The crowd is unsure at first, trying to make sense of the enormous wall of sound that has suddenly filled the space. Then, after a few songs the pulsating, almost tribal rhythms take over and some begin to move, slowly at first before breaking into full giddy circular movements. Some jump up and down. Others swing each other, arms locked around necks. The music of Cave is strange and perhaps unfamiliar for this young crowd. Not the pure distorted aggression of hardcore or metal, not the Celtic or Klezmer-inflected sounds that have taken over the crusty scene of late, and not the wispy, hippy-dippy eclecticism that might normally be associated with psychedelia. This is space rock—lean, muscular, driving hard rock that recalls the explorations of groups like Hawkwind. One of the older guys in the crowd appreciates the group’s stylistic lineage. Standing close to the stage, leaning on a speaker, he yells out in between songs, “That’s some good fucking prog!”

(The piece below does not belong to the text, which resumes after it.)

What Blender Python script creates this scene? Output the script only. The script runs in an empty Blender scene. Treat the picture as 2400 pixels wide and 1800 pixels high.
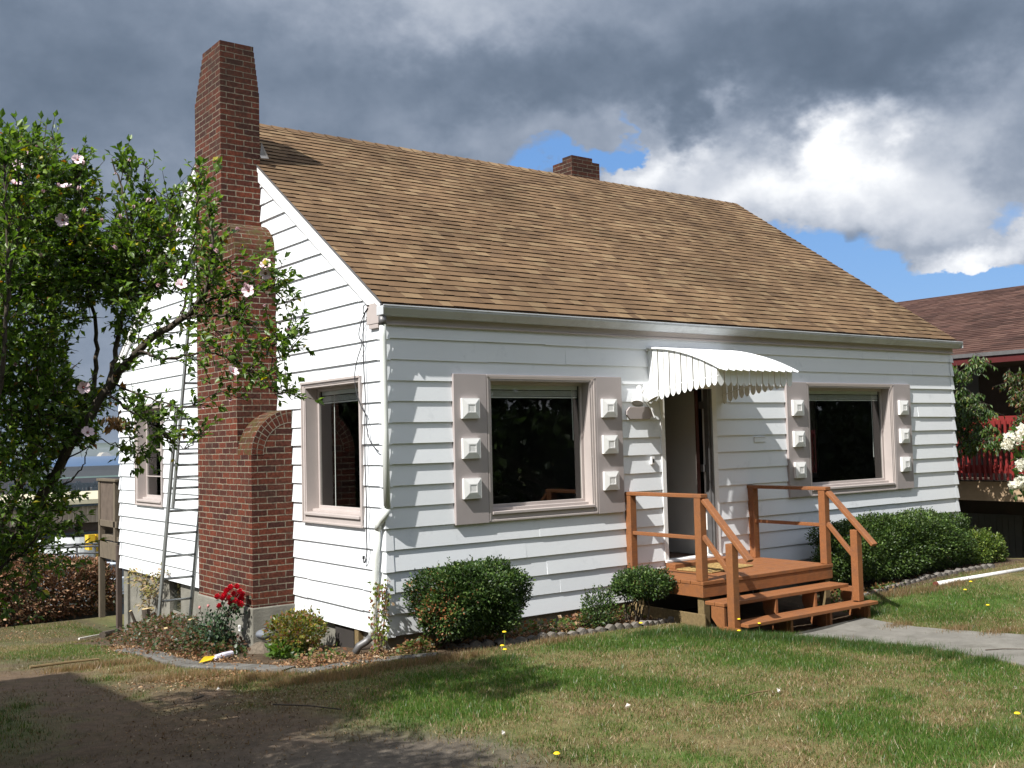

Psychic Psummer maps out the full range of the band’s territory. “Encino Men” slows down, using a syncopated, circular drum beat and thins out the density somewhat, creating room to breathe. Echoed, non-lyrical vocals emerge and descend, apparition-like. “High, I Am” centers on a driving tribal rhythm, accented by Spacemen 3-like keyboard swirls. The final track, “Machines and Muscles” ups the rhythmic ante, introducing an intricate broken shuffle, interwoven with wispy keys reminiscent of the Euro-boutique electronica of Air. The track shifts midway into a different mode, to a simple guitar-and-bass-driven riff that brings the listener back to where the album began.
Each song in the hour set is long, each taking its time, building and exploring the rhythm, reaching a peak intensity with the entire group pounding together on the riff, before easing back down. But the group raises the intensity level for the final song of the set. Built on a simple pulsating bass line, the rhythm of the final song is more intricate, more syncopated, the drum part a circular pattern that incorporates the entire kit. The peak of this song is especially dense and noisy, the intensity level, once arrived at, sustains beyond what came before, beyond comfort. The group wields their power and their control over the crowd, reveling in the dense center of their sonic maelstrom. The drummer becomes a blur of motion, bashing the set and crashing the cymbals with abandon, furious yet controlled. When the intensity ebbs and Cave pull their ship into dock, the crowd exhales along with them, elated and spent. We exit into the humid air, excited and trembling. The city is not safe. But as groups splinter off down dark streets, the warm reverberations of the music create the false sense of comfort needed to sustain them through the night.